» THE EXERCISE: Once the pictures are set aside, transcribe the remaining data exactly.
——
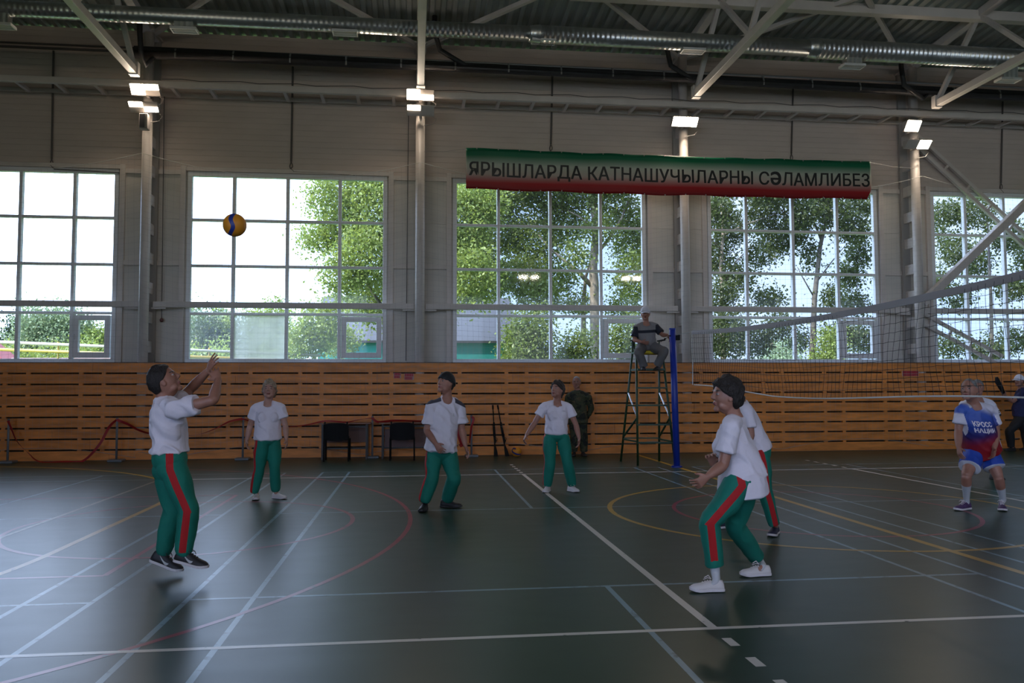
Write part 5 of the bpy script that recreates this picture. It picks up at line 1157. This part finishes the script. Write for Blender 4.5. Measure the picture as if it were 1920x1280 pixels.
    for s_ in 'LR':
        out = np.array(Lh if s_ == 'L' else -Lh); o2 = sp.get('out'+s_); 
        if o2: a_ = math.radians(o2); out = np.array(-_f0*math.cos(a_)+_r0*math.sin(a_))
        hp, kn, an = (np.array(J[q+s_]) for q in ('hp', 'kn', 'an')); fx = np.cross((an-hp)/np.linalg.norm(an-hp), out); fx /= np.linalg.norm(fx); pl = [hp+np.array(U)*.25, hp, kn, an]
        for i_, (a_, b_) in enumerate(zip(pl[:-1], pl[1:])):
            u_ = b_-a_; Ln = np.linalg.norm(u_); u_ = u_/Ln; h_ = np.clip((co-a_)@u_, 0, Ln); r_ = co-a_-np.outer(h_, u_); dd = np.linalg.norm(r_, axis=1); o_p = out-u_*(out@u_); o_p /= np.linalg.norm(o_p); cr = fx-u_*(fx@u_); cr /= np.linalg.norm(cr)
            sv = np.where(r_@o_p > 0.005, np.abs(r_@cr), .2)
            if i_ == 2: sv = np.where(h_/Ln > tr.get('stop', 1.1), .2, sv)
            if i_ == 1: hem = np.where(dd < best, h_/Ln, hem)
            mk = dd < best-(.0 if i_ else 0); sval = np.where(mk, sv, sval); best = np.where(mk, dd, best)
    attr(po, 'stripe', sval); attr(po, 'hem', hem)
    # ---- shirt
    tp = sp['shirt']; s = MB(); hu = tp.get('hem', -.10); bw = tp.get('w', 0.0); lz = tp.get('loose', 0.0)
    st = [(hu, .178+bw+lz, .138+.03*fat+lz), ((hu+.1)*.5+.02, .172+bw+lz*.8, .138+.05*fat+lz*.6), (.28, .158+bw+.03*fat+lz*.4, .128+.065*fat), (.62, .168+bw*.5, .125+.03*fat), (.80, min(.165, sw*.92/k), .108), (.90, min(.12, sw*.7/k), .085), (.96, .075, .075), (1.0, .068, .070)]
    loft(s, [spine(u) for u, _, _ in st], [(a*k, c*k) for _, a, c in st], [lat(u) for u, _, _ in st], 28, 4, 2.3, .12)
    if sp.get('bust'):
        for sx in (-1, 1): s.ellipsoid(spine(.56)+lat(.6)*.07*sx*k+Fr(.6)*.085*k, lat(.6)*.075*k, Fr(.6)*.075*k*sp['bust'], U*.085*k, 14, 9)
    if tp.get('hip'):
        hm = (hpL+hpR)/2; loft(s, [spine(.30)-Fr(.2)*.005, hm+U*.07-Fr(0)*.004, hm-U*.06+Fr(0)*.010], [(.155*k, .125*k), (.186*k, .172*k), (.194*k, .188*k)], Lh, 28, 4, 2.2, .12)
    if fat > .2: s.ellipsoid(spine(.22)+Fr(.2)*.06*k, lat(.2)*.14*k, Fr(.2)*.11*k, U*.15*k, 14, 9)
    for s_ in 'LR':
        sh_, el, wr = J['sh'+s_], J['el'+s_], J['wr'+s_]
        loft(s, [spine(.93), sh_.lerp(spine(.93), .35)+U*.012*k, sh_], [(.07*k, .05*k), (.068*k, .062*k), .067*k], Fr(.9), 16, 3, 2.0, .4)
        ball_(s, sh_-U*.004, .068*k)
        if tp.get('sleeve', .6) <= 1:
            e_ = sh_.lerp(el, tp.get('sleeve', .6)); loft(s, [sh_-(el-sh_).normalized()*.02, sh_.lerp(e_, .5), e_], [(.066*k, .066*k), (.066*k, .066*k), ((.070+tp.get('flare', .004))*k, (.068+tp.get('flare', .004))*k)], Ls, 18, 4, 2.0, .08)
        else:
            loft(s, [sh_, sh_.lerp(el, .5), el, el.lerp(wr, .5), el.lerp(wr, .9)], [.070*k, .066*k, .060*k, .055*k, .048*k], Ls, 18, 4, 2.0, .1)
    so, co = remesh(s, tp.get('name', 't_shirt'), vox*1.25, 5, [tp['m']], root, tp.get('wr', .005)*1.7, 9, seed=len(nm)+3)
    if tp.get('name') != 'jacket':                                  # round neck opening
        nc = np.array(nk+Fr(.9)*.052*k-U*.022*k); ax_ = np.array(nk-U*.06*k); dd = np.linalg.norm(co-nc, axis=1)+np.clip(-(co-np.array(nk))@np.array(Fr(.9)), 0, 1)*.8
        f_ = np.clip((tp.get('neck', .078)*k-dd)/(.010), 0, 1); to_ = ax_-co; to_ /= np.linalg.norm(to_, axis=1)[:, None]
        co = co+to_*(f_*.045*k)[:, None]; so.data.vertices.foreach_set('co', co.astype(np.float32).ravel()); so.data.update()
    sp_n, U_, L_ = np.array(pv), np.array((nk-pv).normalized()), np.array(Ls); h_ = (co-sp_n)@U_/tl; attr(so, 'su', h_); attr(so, 'sl', (co-sp_n)@L_-((np.array(nk)-sp_n)@L_)*h_); fr = np.array(Ls.cross(U)); attr(so, 'sf', (co-sp_n)@fr-((np.array(nk)-sp_n)@fr)*h_)
    sa = np.full(len(co), -1.)
    for s_ in 'LR':
        a_, b_ = np.array(J['sh'+s_]), np.array(J['el'+s_]); u_ = (b_-a_)/np.linalg.norm(b_-a_); q = (co-a_)@u_; rr = np.linalg.norm(co-a_-np.outer(q, u_), axis=1); sa = np.where((rr < .10*k)&(q > sa), q, sa)
    sa = np.where(np.abs((co-sp_n)@L_-((np.array(nk)-sp_n)@L_)*h_) > .165*k, sa, -1.); attr(so, 'sa', sa)
    for s_ in 'LR':
        he, to, up = feet[s_]; fs_ = sp['shoe']; shoe(root, he, to, up, fs_[0], fs_[1], sp.get('shoeh', .095)*k, .046*k, laces=fs_[2] if len(fs_) > 2 else False, mark=fs_[3] if len(fs_) > 3 else None, side=fs_[4] if len(fs_) > 4 else 1, low=sp.get('lowshoe', False))
    return root, J, so, dict(F=Fh, U=Uh, L=Lh_, C=HC, Fr=Fr(.6), Ls=Ls, spine=spine, Up=U)
DEBUG = False
def skin_text(s, so, mat_, name, centre, right, up, out, width, height, parent, lift=.004, bold=.03):
    """lettering laid on a garment surface"""
    bv = BVHTree.FromPolygons([v.co[:] for v in so.data.vertices], [p.vertices[:] for p in so.data.polygons])
    def fn(x, z):
        P = centre+right*(x-width/2)+up*(z-height/2); h, nrm, i, d = bv.ray_cast(P+out*.5, -out); return (h+out*lift) if h else P
    return text_mesh(s, mat_, name, width, height, fn, bold, parent)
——
» EXERCISE OUTPUT:
Write part 5 of the bpy script that recreates this picture. It picks up at line 1157. This part finishes the script. Write for Blender 4.5. Measure the picture as if it were 1920x1280 pixels.
    for s_ in 'LR':
        out = np.array(Lh if s_ == 'L' else -Lh); o2 = sp.get('out'+s_); 
        if o2: a_ = math.radians(o2); out = np.array(-_f0*math.cos(a_)+_r0*math.sin(a_))
        hp, kn, an = (np.array(J[q+s_]) for q in ('hp', 'kn', 'an')); fx = np.cross((an-hp)/np.linalg.norm(an-hp), out); fx /= np.linalg.norm(fx); pl = [hp+np.array(U)*.25, hp, kn, an]
        for i_, (a_, b_) in enumerate(zip(pl[:-1], pl[1:])):
            u_ = b_-a_; Ln = np.linalg.norm(u_); u_ = u_/Ln; h_ = np.clip((co-a_)@u_, 0, Ln); r_ = co-a_-np.outer(h_, u_); dd = np.linalg.norm(r_, axis=1); o_p = out-u_*(out@u_); o_p /= np.linalg.norm(o_p); cr = fx-u_*(fx@u_); cr /= np.linalg.norm(cr)
            sv = np.where(r_@o_p > 0.005, np.abs(r_@cr), .2)
            if i_ == 2: sv = np.where(h_/Ln > tr.get('stop', 1.1), .2, sv)
            if i_ == 1: hem = np.where(dd < best, h_/Ln, hem)
            mk = dd < best-(.0 if i_ else 0); sval = np.where(mk, sv, sval); best = np.where(mk, dd, best)
    attr(po, 'stripe', sval); attr(po, 'hem', hem)
    # ---- shirt
    tp = sp['shirt']; s = MB(); hu = tp.get('hem', -.10); bw = tp.get('w', 0.0); lz = tp.get('loose', 0.0)
    st = [(hu, .178+bw+lz, .138+.03*fat+lz), ((hu+.1)*.5+.02, .172+bw+lz*.8, .138+.05*fat+lz*.6), (.28, .158+bw+.03*fat+lz*.4, .128+.065*fat), (.62, .168+bw*.5, .125+.03*fat), (.80, min(.165, sw*.92/k), .108), (.90, min(.12, sw*.7/k), .085), (.96, .075, .075), (1.0, .068, .070)]
    loft(s, [spine(u) for u, _, _ in st], [(a*k, c*k) for _, a, c in st], [lat(u) for u, _, _ in st], 28, 4, 2.3, .12)
    if sp.get('bust'):
        for sx in (-1, 1): s.ellipsoid(spine(.56)+lat(.6)*.07*sx*k+Fr(.6)*.085*k, lat(.6)*.075*k, Fr(.6)*.075*k*sp['bust'], U*.085*k, 14, 9)
    if tp.get('hip'):
        hm = (hpL+hpR)/2; loft(s, [spine(.30)-Fr(.2)*.005, hm+U*.07-Fr(0)*.004, hm-U*.06+Fr(0)*.010], [(.155*k, .125*k), (.186*k, .172*k), (.194*k, .188*k)], Lh, 28, 4, 2.2, .12)
    if fat > .2: s.ellipsoid(spine(.22)+Fr(.2)*.06*k, lat(.2)*.14*k, Fr(.2)*.11*k, U*.15*k, 14, 9)
    for s_ in 'LR':
        sh_, el, wr = J['sh'+s_], J['el'+s_], J['wr'+s_]
        loft(s, [spine(.93), sh_.lerp(spine(.93), .35)+U*.012*k, sh_], [(.07*k, .05*k), (.068*k, .062*k), .067*k], Fr(.9), 16, 3, 2.0, .4)
        ball_(s, sh_-U*.004, .068*k)
        if tp.get('sleeve', .6) <= 1:
            e_ = sh_.lerp(el, tp.get('sleeve', .6)); loft(s, [sh_-(el-sh_).normalized()*.02, sh_.lerp(e_, .5), e_], [(.066*k, .066*k), (.066*k, .066*k), ((.070+tp.get('flare', .004))*k, (.068+tp.get('flare', .004))*k)], Ls, 18, 4, 2.0, .08)
        else:
            loft(s, [sh_, sh_.lerp(el, .5), el, el.lerp(wr, .5), el.lerp(wr, .9)], [.070*k, .066*k, .060*k, .055*k, .048*k], Ls, 18, 4, 2.0, .1)
    so, co = remesh(s, tp.get('name', 't_shirt'), vox*1.25, 5, [tp['m']], root, tp.get('wr', .005)*1.7, 9, seed=len(nm)+3)
    if tp.get('name') != 'jacket':                                  # round neck opening
        nc = np.array(nk+Fr(.9)*.052*k-U*.022*k); ax_ = np.array(nk-U*.06*k); dd = np.linalg.norm(co-nc, axis=1)+np.clip(-(co-np.array(nk))@np.array(Fr(.9)), 0, 1)*.8
        f_ = np.clip((tp.get('neck', .078)*k-dd)/(.010), 0, 1); to_ = ax_-co; to_ /= np.linalg.norm(to_, axis=1)[:, None]
        co = co+to_*(f_*.045*k)[:, None]; so.data.vertices.foreach_set('co', co.astype(np.float32).ravel()); so.data.update()
    sp_n, U_, L_ = np.array(pv), np.array((nk-pv).normalized()), np.array(Ls); h_ = (co-sp_n)@U_/tl; attr(so, 'su', h_); attr(so, 'sl', (co-sp_n)@L_-((np.array(nk)-sp_n)@L_)*h_); fr = np.array(Ls.cross(U)); attr(so, 'sf', (co-sp_n)@fr-((np.array(nk)-sp_n)@fr)*h_)
    sa = np.full(len(co), -1.)
    for s_ in 'LR':
        a_, b_ = np.array(J['sh'+s_]), np.array(J['el'+s_]); u_ = (b_-a_)/np.linalg.norm(b_-a_); q = (co-a_)@u_; rr = np.linalg.norm(co-a_-np.outer(q, u_), axis=1); sa = np.where((rr < .10*k)&(q > sa), q, sa)
    sa = np.where(np.abs((co-sp_n)@L_-((np.array(nk)-sp_n)@L_)*h_) > .165*k, sa, -1.); attr(so, 'sa', sa)
    for s_ in 'LR':
        he, to, up = feet[s_]; fs_ = sp['shoe']; shoe(root, he, to, up, fs_[0], fs_[1], sp.get('shoeh', .095)*k, .046*k, laces=fs_[2] if len(fs_) > 2 else False, mark=fs_[3] if len(fs_) > 3 else None, side=fs_[4] if len(fs_) > 4 else 1, low=sp.get('lowshoe', False))
    return root, J, so, dict(F=Fh, U=Uh, L=Lh_, C=HC, Fr=Fr(.6), Ls=Ls, spine=spine, Up=U)
DEBUG = False
def skin_text(s, so, mat_, name, centre, right, up, out, width, height, parent, lift=.004, bold=.03):
    """lettering laid on a garment surface"""
    bv = BVHTree.FromPolygons([v.co[:] for v in so.data.vertices], [p.vertices[:] for p in so.data.polygons])
    def fn(x, z):
        P = centre+right*(x-width/2)+up*(z-height/2); h, nrm, i, d = bv.ray_cast(P+out*.5, -out); return (h+out*lift) if h else P
    return text_mesh(s, mat_, name, width, height, fn, bold, parent)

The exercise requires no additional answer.